それ以外は非常に出来がいいと思います。この作者お得意の「ちょっと背筋が凍る感じのサスペンス」が絶妙に配合された話作りなんかは読んでいて実にゾクゾクとさせられました。
「身体の入れ替わり」というネタを扱っていると最近のライトノベルでは大抵ハチャメチャラブコメものになるのが多いんじゃないかと思いますが、この話はそうした安易とも言える方向には一切逃げずに「入れ替わり」を単なる物語を作る上での一要素として扱っていて、その上でしっかりとした話を組み立てています。
キャラクターも魅力的ですが、それ以上に物語そのものが魅力的と言っていいかもしれません。結果としていかにもライトノベルなネタを沢山扱いながらも、全体の印象としてはなかなかに重厚な物語という感じですね。作者の中にある「話」を「語って」読者を楽しませようというストーリーテラーとしての骨太な矜恃のようなものを垣間見たような気がしました。

総合

と言うわけで星4つ。
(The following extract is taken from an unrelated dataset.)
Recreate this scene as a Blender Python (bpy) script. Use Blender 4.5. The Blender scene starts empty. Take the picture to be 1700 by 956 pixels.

上で書いたような引っかかるところが無ければ5つ星だったと思います。
猫のピートやラベンダーの香りなど、分かっちゃいるけどついニヤニヤしてしまうようなものを散りばめてくる所もなんだか憎めませんし、詰め込まれたネタを満遍なく使って楽しませてくれるところもいい感じですね。
殆ど女の子しか出てこない話なのに入れ替わりやらルームメイトやら全寮制やら何やらがあるお陰であっちこっちに禁断の匂いというかインモラルな感じが漂っているのも美味しく頂けます。まあ女性読者がどう思うかは分かりませんけども・・・これが野郎同士の話だったらキモくて読めなかっただろうなァ・・・。
まあとにかくつまらない話ではないのでオススメですね。多少陰がある話作りも今のところは行き過ぎの感じもなく話のスパイスとして上手く機能しているように思います。今後の展開も見守りたいところですね。
絵師はデンソー氏です。カラーイラストはなんとも可愛らしい感じがして良いですし、白黒のイラストもなかなかな表現力を持っているんじゃないかと思います。なんというか、安心感のある絵師さんですね。私が作者だったらこういう絵師さんがついてくれたら嬉しいような気がします。